The cultural impact of aggressive inorganic growth is not susceptible to measurement, so it gets ignored in the prevailing law-firm-as-a-business model. But there are plenty of recent examples of the potentially catastrophic costs. Just look at Howrey, Dewey, and Bingham McCutchen — three recent collapses on the heels of stunning lateral growth spurts.

“Nonsense,” big law leaders are telling themselves. “We’re not like those failed firms. They had unique problems. We’re special.” Sure you are. Things look great until it becomes apparent only too late that current partner profits are the only glue holding partners together. If money lured laterals into your firm, someone else’s more reliable money can lure them away.

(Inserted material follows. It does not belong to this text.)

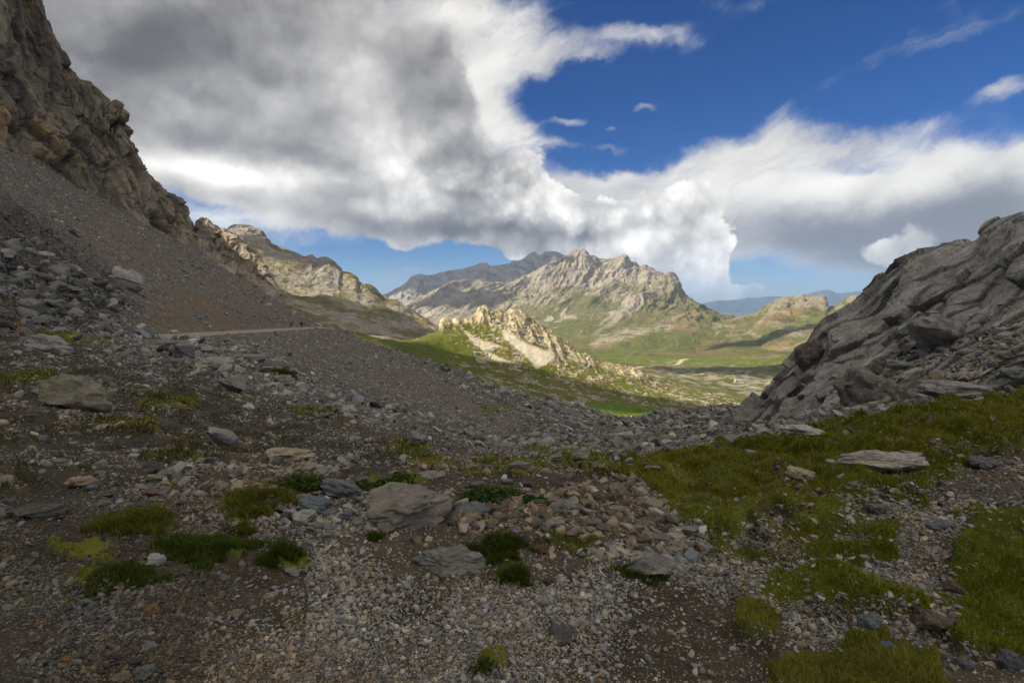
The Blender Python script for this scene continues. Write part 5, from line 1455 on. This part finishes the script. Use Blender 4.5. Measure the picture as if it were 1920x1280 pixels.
def build_sky():
    w = bpy.data.worlds.new('World'); scene.world = w; w.use_nodes = True
    nt = w.node_tree; nt.nodes.clear(); b = NB(nt)
    d = b.n('ShaderNodeTexCoord').outputs['Generated']
    sp = b.n('ShaderNodeSeparateXYZ'); b.put(sp.inputs[0], d)
    az = b.math('ARCTAN2', sp.outputs[0], sp.outputs[1]); el = b.math('ARCSINE', sp.outputs[2])
    cb = b.n('ShaderNodeCombineXYZ'); b.put(cb.inputs[0], az); b.put(cb.inputs[1], el)
    q = cb.outputs[0]
    wn = b.vmath('SUBTRACT', b.noise(d, 4.5, 6, 0.62, out='Color'), (0.5, 0.5, 0.5))
    wq = b.vmath('ADD', q, b.vmath('SCALE', wn, 0.13))
    wd = b.vmath('ADD', d, b.vmath('SCALE', wn, 0.10))

    def field(blobs, start, vec):
        acc = start
        for (px, py, rx, ry, wt) in blobs:
            a, e = azel(px, py)
            sx, sy = F / rx, F / ry
            v = b.vmath('MULTIPLY_ADD', vec, (sx, sy, 0), (-a * sx, -e * sy, 0))
            r2 = b.vmath('DOT_PRODUCT', v, v)
            g = b.math('EXPONENT', b.math('MULTIPLY', r2, -1.0))
            acc = b.math('MULTIPLY_ADD', g, wt, acc)
        return acc

    outside = b.math('MAXIMUM', b.mapr(el, 0.60, 1.0, 0.0, 0.5), b.mapr(b.math('ABSOLUTE', az), 0.85, 1.3, 0.0, 0.42))
    wz = b.vmath('MULTIPLY', wd, (1.0, 1.0, 1.5))
    n_big = b.noise(wz, 3.6, 11, 0.60)
    n_lo = b.noise(wz, 4.2, 2.2, 0.45)
    n_off = b.noise(b.vmath('ADD', wz, (-0.022, 0.0, 0.040)), 4.2, 2.2, 0.45)
    lit = b.math('SUBTRACT', n_lo, n_off)
    n_fin = b.noise(wz, 15.0, 7, 0.6)
    # --- back layer: a thin white sheet drawn out in streaks rising to the right
    rot = b.n('ShaderNodeVectorRotate', rotation_type='Z_AXIS'); b.put(rot.inputs['Vector'], wq); rot.inputs['Angle'].default_value = -0.30
    n_str = b.noise(b.vmath('MULTIPLY', rot.outputs[0], (3.2, 10.5, 1.0)), 1.0, 10, 0.62)
    SHEET = [(1100, 345, 120, 36, 0.6), (870, 140, 130, 120, 0.8), (910, 220, 60, 60, 0.5), (960, 40, 80, 26, 0.36), (1000, 112, 80, 32, 0.5), (1090, 86, 80, 24, 0.48), (1165, 64, 64, 19, 0.48), (1215, 46, 30, 12, 0.36), (1120, 118, 44, 14, 0.38), (740, 30, 160, 60, 0.55),
             (985, 265, 50, 45, 0.42), (1085, 216, 40, 14, 0.85), (1205, 197, 26, 11, 0.75), (1148, 232, 20, 10, 0.7), (1050, 268, 50, 18, 0.75), (1140, 268, 50, 11, 0.7), (1270, 40, 30, 14, 0.36),
             (1230, 345, 110, 40, 0.7), (1320, 300, 90, 50, 0.6), (1450, 225, 26, 44, 0.45), (1430, 270, 110, 50, 0.6), (1560, 300, 220, 50, 0.5), (1690, 245, 110, 22, 0.5), (1740, 300, 80, 20, 0.25), (1880, 325, 150, 40, 0.85), (1540, 390, 380, 60, 0.6),
             (1780, 420, 300, 70, 0.85), (1888, 186, 38, 18, 0.95), (1180, 350, 160, 60, 0.5), (1450, 470, 260, 30, 0.28), (480, 410, 330, 26, 0.55), (600, 445, 200, 14, 0.2), (730, 508, 70, 9, 0.34), (560, 455, 60, 8, 0.2),
             (1640, 318, 90, 16, -0.6), (1110, 285, 110, 34, -0.45), (1060, 190, 80, 40, -0.3), (500, 480, 260, 30, -0.3), (1480, 530, 130, 34, -0.35), (1060, 170, 90, 26, -0.3), (1120, 250, 150, 60, -0.15), (1800, 190, 200, 50, -0.4), (1330, 150, 160, 80, -0.4)]
    c1 = b.math('MINIMUM', field(SHEET, 0.0, wq), 1.0)
    c1 = b.math('MULTIPLY_ADD', b.math('SUBTRACT', n_str, 0.5), 1.75, c1)
    c1 = b.math('MULTIPLY_ADD', b.math('SUBTRACT', n_big, 0.5), 0.55, c1)
    c1 = b.math('MULTIPLY_ADD', b.math('SUBTRACT', n_fin, 0.5), 0.35, c1)
    c1 = b.math('ADD', c1, outside)
    a1 = b.mapr(c1, 0.10, 0.98, 0.0, 1.0, True)
    BR1 = [(1750, 430, 300, 40, -0.30), (1880, 370, 140, 26, -0.14), (1500, 455, 180, 40, -0.10), (880, 130, 140, 100, 0.06), (1850, 285, 100, 22, 0.06), (1480, 370, 130, 30, 0.07), (1600, 300, 120, 20, -0.03)]
    br1 = field(BR1, 0.72, wq)
    br1 = b.math('MULTIPLY_ADD', b.math('SUBTRACT', n_str, 0.5), 0.34, br1)
    br1 = b.math('MULTIPLY_ADD', lit, 0.7, br1)
    # --- front layer: heaped cumulus, grey from below at the left, white over the massif
    wq2 = b.vmath('ADD', q, b.vmath('SCALE', wn, 0.085))

    def puffs(det):
        nd = b.n('ShaderNodeTexVoronoi', feature='F1', voronoi_dimensions='2D'); b.put(nd.inputs['Vector'], wq2)
        nd.inputs['Scale'].default_value = 17.0; nd.inputs['Detail'].default_value = det; nd.inputs['Roughness'].default_value = 0.5; nd.inputs['Lacunarity'].default_value = 2.2
        return nd.outputs['Distance']
    puff = puffs(3.0); heads = puffs(1.8)
    CUM = [(1050, 400, 150, 70, 1.0), (1200, 470, 150, 80, 1.0), (1345, 500, 60, 80, 1.0), (760, 350, 200, 90, 0.4), (1280, 340, 120, 70, 0.5), (1660, 448, 70, 40, 0.7), (965, 475, 50, 22, 0.9), (920, 320, 90, 70, 0.6), (1422, 548, 40, 16, 0.8), (640, 505, 40, 14, 0.6)]
    cum = b.math('MINIMUM', field(CUM, 0.0, q), 1.0)
    CU = [(250, 40, 430, 170, 0.95), (420, 240, 420, 120, 0.8), (620, 110, 110, 150, 0.7), (720, 260, 120, 110, 0.6), (840, 240, 46, 90, 0.8), (620, 340, 300, 76, 0.6), (800, 390, 180, 62, 0.8), (960, 380, 80, 70, 0.7),
          (1050, 410, 90, 50, 0.8), (1150, 450, 110, 56, 0.8), (1240, 500, 80, 56, 0.8), (1215, 425, 70, 40, 0.5), (1093, 440, 64, 44, 0.95), (1320, 450, 50, 40, 0.4), (920, 425, 150, 40, 0.6), (1000, 440, 90, 40, 0.5), (1340, 500, 40, 62, 0.95), (1270, 360, 90, 50, 0.85), (995, 322, 20, 30, 0.5), (1640, 452, 50, 22, 0.55), (1712, 438, 34, 30, 0.6), (1680, 470, 70, 16, 0.25),
          (965, 476, 42, 15, 0.7), (745, 456, 22, 13, 0.5), (645, 506, 22, 9, 0.42), (715, 502, 28, 8, 0.4), (1424, 549, 34, 9, 0.62), (1482, 530, 22, 10, 0.3), (1634, 526, 30, 18, 0.5), (1290, 540, 40, 26, 0.5),
          (500, 480, 240, 34, -0.5), (660, 540, 190, 46, -0.4), (1510, 500, 120, 40, -0.25), (1000, 180, 130, 90, -0.5), (1130, 330, 110, 34, -0.4), (380, 396, 70, 22, -0.4)]
    c2 = b.math('MAXIMUM', b.math('MINIMUM', field(CU, 0.0, b.vmath('ADD', q, b.vmath('SCALE', wn, 0.10))), 0.85), -0.4)
    c2 = b.math('MULTIPLY_ADD', b.math('SUBTRACT', n_big, 0.5), 1.0, c2)
    c2 = b.math('MULTIPLY_ADD', b.math('SUBTRACT', n_fin, 0.5), 0.40, c2)
    c2 = b.math('MULTIPLY_ADD', b.math('MULTIPLY', b.math('SUBTRACT', 0.45, puff), b.math('MULTIPLY_ADD', cum, 0.42, 0.12)), 0.9, c2)
    c2 = field([(1094, 440, 44, 34, 0.45)], c2, q)
    a2 = b.mapr(c2, 0.30, b.mapr(cum, 0.0, 0.8, 0.62, 0.43), 0.0, 1.0, True)
    BR2 = [(420, 50, 260, 80, -0.16), (130, 60, 150, 80, -0.16), (450, 258, 170, 34, -0.13), (660, 110, 60, 90, 0.07), (560, 60, 150, 60, -0.10), (230, 160, 110, 30, 0.15), (480, 330, 150, 26, 0.19), (330, 310, 110, 26, 0.10), (838, 235, 50, 90, -0.11), (640, 330, 40, 50, -0.10), (950, 330, 70, 40, -0.08),
           (760, 428, 120, 16, -0.18), (900, 446, 150, 12, -0.16), (700, 270, 60, 50, 0.13), (760, 320, 90, 50, 0.12), (1000, 380, 60, 40, 0.14), (1060, 385, 110, 40, 0.28), (1190, 440, 120, 60, 0.28), (1340, 480, 46, 60, 0.28), (1260, 340, 80, 40, 0.12), (1240, 408, 80, 14, -0.14), (1290, 530, 50, 26, 0.1), (1665, 445, 70, 30, 0.16)]
    br2 = field(BR2, 0.64, b.vmath('ADD', q, b.vmath('SCALE', wn, 0.12)))
    br2 = b.math('MULTIPLY_ADD', lit, 0.9, br2)
    br2 = b.math('MULTIPLY_ADD', b.math('SUBTRACT', n_lo, 0.5), 0.22, br2)
    br2 = b.math('MULTIPLY_ADD', b.math('SUBTRACT', n_fin, 0.5), 0.16, br2)
    br2 = b.math('MULTIPLY_ADD', b.math('MULTIPLY', b.math('SUBTRACT', 0.40, heads), b.mapr(cum, 0, 1, 0.08, 0.42)), 1.0, br2)
    br2 = b.math('MULTIPLY_ADD', b.mapr(c2, 0.36, 0.8, 0.16, 0.0), b.math('MULTIPLY_ADD', cum, 0.8, 0.2), br2)
    br2 = b.math('MULTIPLY_ADD', b.math('MULTIPLY', b.math('SUBTRACT', n_fin, 0.5), cum), 0.22, br2)
    glow = b.mapr(outside, 0.0, 0.42, CLOUD, 2.8 * CLOUD)  # clouds out of view brightened, and warmed below, to fill the shaded foreground
    warm = b.mixc((1, 1, 1, 1), (1.07, 0.985, 0.82, 1), b.mapr(outside, 0.0, 0.42))

    def shade(br, lo, dark):
        br = b.math('MINIMUM', b.math('SMOOTH_MAX', br, lo, 0.12), 1.0)
        cl = b.mixc(dark, (1.0, 0.975, 0.93, 1), b.mapr(br, 0.40, 0.75))
        return b.vmath('SCALE', b.mixc(cl, warm, 1.0, 'MULTIPLY'), b.math('MULTIPLY', b.math('POWER', br, 1.9), glow))
    sky = b.n('ShaderNodeTexSky', sky_type='NISHITA'); sky.sun_disc = False
    sky.sun_elevation = SUN_EL; sky.sun_rotation = SUN_AZ; sky.altitude = 1900; sky.air_density = 1.0; sky.dust_density = 0.4; sky.ozone_density = 2.0
    hs = b.n('ShaderNodeHueSaturation'); hs.inputs['Saturation'].default_value = 1.42; hs.inputs['Value'].default_value = SKYV; hs.inputs['Hue'].default_value = 0.503
    b.put(hs.inputs['Color'], sky.outputs[0])
    tint = b.mixc(hs.outputs[0], (0.56, 0.80, 1.10, 1), 1.0, 'MULTIPLY')
    skyc = b.mixc(tint, b.mixc(tint, (1.05, 1.05, 1.12, 1), 1.0, 'MULTIPLY'), b.mapr(el, 0.35, 0.0, 0.0, 1.0))
    gate = b.mapr(el, -0.03, 0.03, 0.0, 1.0)
    col = b.mixc(skyc, shade(br1, 0.42, (0.84, 0.87, 1.0, 1)), b.math('MULTIPLY', a1, gate))
    col = b.mixc(col, shade(br2, 0.30, (0.96, 0.945, 0.95, 1)), b.math('MULTIPLY', a2, gate))
    col = b.mixc(col, (0.9, 0.85, 0.7, 1), b.mapr(el, -0.10, -0.02, 1.0, 0.0))
    bg = b.n('ShaderNodeBackground'); b.put(bg.inputs[0], col); bg.inputs[1].default_value = 0.1
    o = b.n('ShaderNodeOutputWorld'); nt.links.new(bg.outputs[0], o.inputs[0])
    w.cycles.sampling_method = 'MANUAL'; w.cycles.sample_map_resolution = 512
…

But even in the not-so-long run, top-line growth through misguided lateral hiring produces bottom-line shrinkage. Laterals are expensive on the front end. On the back end, it can take years for the failure of financial expectations to become apparent. The ALI study estimates that lateral hiring misfires can reduce law firm profit margins by as much as 3 percent and profits per equity partner by 6 percent.

Why?

If lateral hiring is bad, why are so many firms committed to it as a growth strategy. One answer is that it’s not always bad. Some of my best friends are laterals. Their moves benefitted them and their new firms. In every one of those cases, culture was at least as important as money to the partners’ decisions to relocate and their new firms’ desire to recruit them.

But that doesn’t account for firms that continue to pursue aggressive inorganic growth as an unrestrained strategic policy. When the odds of success are no greater than the flip of a coin, confirmation bias displaces judgment that should be a key attribute of true leadership.

That leads to another explanation for the continuing lateral hiring frenzy: The opposite of leadership. Most managing partners relish the creation of ever-expanding empires over which they can preside. Having made more than enough money to feed their families for generations, now they’re feeding their egos.

Unfortunately, those appetites can be insatiable.